I decided to park on a review of FC Cincinnati’s 2022 season for a variety of reasons – the choice to check out in mid-July among them (it’s possible my middle name, “Anders,” is Norwegian for “erratic”) – but not really knowing how to read their season-ending 0-1 loss to the now-MLS-Cup-bound Philadelphia Union played its part as well. In so many words, I understood Cincy had defied virtually every observer’s expectations, but couldn’t really place them in a league-wide context.

Seeing both Philadelphia and Los Angeles FC kick great lumps out of the opposition in their respective semifinals – though, just to note it, LAFC played a more one-way game – went some distance to filling in that blank. FC Cincinnati didn’t just have their best-ever season, they had a very good one. To lift a line out of Matt Doyle’s year-end review:

“’Everything from June 18 to Decision Day is the highlight’ also has an argument, as over that 20-game stretch, Cincy lost just twice. That’s the best of anybody in MLS.”

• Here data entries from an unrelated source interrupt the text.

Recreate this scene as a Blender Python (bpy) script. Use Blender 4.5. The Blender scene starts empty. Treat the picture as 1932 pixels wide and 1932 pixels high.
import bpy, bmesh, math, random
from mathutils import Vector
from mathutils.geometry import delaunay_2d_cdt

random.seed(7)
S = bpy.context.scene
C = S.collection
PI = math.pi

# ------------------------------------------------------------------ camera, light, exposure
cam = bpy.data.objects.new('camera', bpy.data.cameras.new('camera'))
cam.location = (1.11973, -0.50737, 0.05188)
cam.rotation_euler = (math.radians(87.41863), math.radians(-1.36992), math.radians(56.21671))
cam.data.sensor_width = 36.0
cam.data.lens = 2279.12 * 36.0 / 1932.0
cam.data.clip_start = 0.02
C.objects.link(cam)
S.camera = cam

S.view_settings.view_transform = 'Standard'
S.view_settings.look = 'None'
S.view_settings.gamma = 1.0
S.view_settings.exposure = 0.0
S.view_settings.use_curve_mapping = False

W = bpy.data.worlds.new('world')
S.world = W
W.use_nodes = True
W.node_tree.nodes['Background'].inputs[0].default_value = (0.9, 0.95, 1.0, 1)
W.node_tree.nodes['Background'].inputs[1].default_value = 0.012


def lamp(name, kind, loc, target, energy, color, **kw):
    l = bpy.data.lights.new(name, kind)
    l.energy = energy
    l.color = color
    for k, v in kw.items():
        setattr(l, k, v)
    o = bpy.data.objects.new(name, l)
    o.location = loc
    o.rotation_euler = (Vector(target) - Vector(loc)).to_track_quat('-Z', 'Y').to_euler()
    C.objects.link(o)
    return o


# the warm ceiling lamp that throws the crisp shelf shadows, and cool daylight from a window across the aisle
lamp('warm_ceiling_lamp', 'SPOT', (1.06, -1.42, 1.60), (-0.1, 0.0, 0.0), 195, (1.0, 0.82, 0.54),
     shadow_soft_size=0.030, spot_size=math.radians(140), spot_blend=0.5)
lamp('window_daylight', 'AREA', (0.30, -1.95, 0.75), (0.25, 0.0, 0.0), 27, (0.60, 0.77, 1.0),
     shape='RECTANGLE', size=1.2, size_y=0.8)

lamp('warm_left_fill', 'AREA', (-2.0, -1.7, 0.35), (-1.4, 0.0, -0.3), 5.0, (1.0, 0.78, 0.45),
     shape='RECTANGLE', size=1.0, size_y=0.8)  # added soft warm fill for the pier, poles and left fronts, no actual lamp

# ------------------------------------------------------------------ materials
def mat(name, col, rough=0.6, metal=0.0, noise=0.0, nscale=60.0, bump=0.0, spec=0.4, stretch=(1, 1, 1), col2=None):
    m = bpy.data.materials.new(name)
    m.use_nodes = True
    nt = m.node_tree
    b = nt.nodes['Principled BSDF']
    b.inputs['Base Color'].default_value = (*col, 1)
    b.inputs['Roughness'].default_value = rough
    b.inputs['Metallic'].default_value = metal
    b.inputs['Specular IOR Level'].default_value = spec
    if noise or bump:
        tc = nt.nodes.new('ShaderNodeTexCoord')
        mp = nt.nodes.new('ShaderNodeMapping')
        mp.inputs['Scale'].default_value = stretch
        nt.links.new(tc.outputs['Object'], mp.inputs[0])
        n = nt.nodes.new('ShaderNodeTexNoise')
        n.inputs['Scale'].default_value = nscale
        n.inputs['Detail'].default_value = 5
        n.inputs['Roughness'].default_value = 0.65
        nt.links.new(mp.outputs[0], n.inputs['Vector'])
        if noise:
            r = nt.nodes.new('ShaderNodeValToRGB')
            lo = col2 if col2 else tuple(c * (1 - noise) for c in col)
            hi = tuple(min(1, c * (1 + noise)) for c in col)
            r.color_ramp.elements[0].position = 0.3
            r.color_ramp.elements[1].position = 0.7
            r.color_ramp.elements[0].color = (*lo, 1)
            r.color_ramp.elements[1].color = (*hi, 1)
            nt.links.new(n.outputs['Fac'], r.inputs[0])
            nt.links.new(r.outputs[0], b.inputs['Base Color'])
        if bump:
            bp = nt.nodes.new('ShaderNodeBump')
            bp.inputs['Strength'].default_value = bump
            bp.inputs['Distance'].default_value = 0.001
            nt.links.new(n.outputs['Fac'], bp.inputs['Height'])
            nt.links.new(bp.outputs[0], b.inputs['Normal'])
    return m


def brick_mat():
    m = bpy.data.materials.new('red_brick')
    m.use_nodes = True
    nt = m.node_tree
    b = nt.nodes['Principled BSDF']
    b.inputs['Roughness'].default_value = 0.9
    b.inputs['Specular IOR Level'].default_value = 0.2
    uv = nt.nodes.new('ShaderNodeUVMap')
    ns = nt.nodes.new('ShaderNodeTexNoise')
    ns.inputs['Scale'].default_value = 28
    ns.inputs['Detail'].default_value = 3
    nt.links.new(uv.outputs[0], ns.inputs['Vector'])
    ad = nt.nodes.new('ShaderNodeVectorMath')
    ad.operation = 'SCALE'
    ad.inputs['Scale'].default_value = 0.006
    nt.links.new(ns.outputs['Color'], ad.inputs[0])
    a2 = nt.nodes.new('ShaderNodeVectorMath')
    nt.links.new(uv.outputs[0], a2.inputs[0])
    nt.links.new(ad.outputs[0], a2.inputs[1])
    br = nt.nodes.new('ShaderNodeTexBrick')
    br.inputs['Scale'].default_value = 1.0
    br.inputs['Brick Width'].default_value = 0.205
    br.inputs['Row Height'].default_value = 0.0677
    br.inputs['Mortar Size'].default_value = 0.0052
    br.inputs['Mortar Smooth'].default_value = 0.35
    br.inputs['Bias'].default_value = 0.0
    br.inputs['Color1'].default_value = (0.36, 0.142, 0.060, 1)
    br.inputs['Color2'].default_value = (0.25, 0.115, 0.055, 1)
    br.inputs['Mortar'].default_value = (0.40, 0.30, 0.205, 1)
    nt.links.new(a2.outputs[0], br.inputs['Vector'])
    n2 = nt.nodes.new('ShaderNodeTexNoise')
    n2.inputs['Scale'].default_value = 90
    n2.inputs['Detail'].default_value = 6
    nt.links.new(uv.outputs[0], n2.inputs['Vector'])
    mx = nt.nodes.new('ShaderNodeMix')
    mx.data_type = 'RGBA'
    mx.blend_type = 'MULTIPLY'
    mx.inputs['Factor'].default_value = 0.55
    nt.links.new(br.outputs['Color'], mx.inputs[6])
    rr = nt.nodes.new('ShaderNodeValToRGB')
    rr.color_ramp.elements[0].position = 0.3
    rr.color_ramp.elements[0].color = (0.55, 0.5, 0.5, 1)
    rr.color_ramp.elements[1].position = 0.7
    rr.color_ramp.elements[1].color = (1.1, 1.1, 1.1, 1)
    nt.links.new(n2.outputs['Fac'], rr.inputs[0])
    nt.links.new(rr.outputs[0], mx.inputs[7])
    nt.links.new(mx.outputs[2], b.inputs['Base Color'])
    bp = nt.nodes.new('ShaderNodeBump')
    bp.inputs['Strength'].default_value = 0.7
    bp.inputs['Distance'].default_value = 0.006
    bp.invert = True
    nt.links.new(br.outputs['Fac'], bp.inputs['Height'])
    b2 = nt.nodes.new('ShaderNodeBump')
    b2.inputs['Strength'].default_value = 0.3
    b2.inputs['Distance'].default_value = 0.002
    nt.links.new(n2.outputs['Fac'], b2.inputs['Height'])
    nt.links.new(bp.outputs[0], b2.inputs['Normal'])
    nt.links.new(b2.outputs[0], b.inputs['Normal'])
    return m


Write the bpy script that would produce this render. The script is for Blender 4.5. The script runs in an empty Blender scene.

The bitter little boy who lives inside my head compels me to point out that 10 of those games ended as draws, a point Doyle concedes sotto voce when he notes that “Cincy dropped more points from leading positions this year than anyone but the Revs” (and is it just me or did five teams drop the most points from leading positions? I’ve read that stat somewhere for at least three teams). That bitter little boy missed a deeper truth that I thought I’d written at some point this season, but, because I can’t find it, here it is again: those ten draws meant that Cincinnati went toe-to-toe against all kinds of teams, six of them future playoff teams (including New York City FC), and gave away very little. Call that a long of saying that all those dropped points didn’t matter after Decision Day: what mattered was that Cincy showed they stood just as high as (literally) half the teams in Major League Soccer. And, when you’ve got that, getting into the playoffs amounts to having a chance in every game going forward. As Red Bull New York learned in the hardest of ways.

All that’s better than laudable. It’s beautiful, especially given the dark slapstick that came before. From there, the question becomes how to get better in 2023.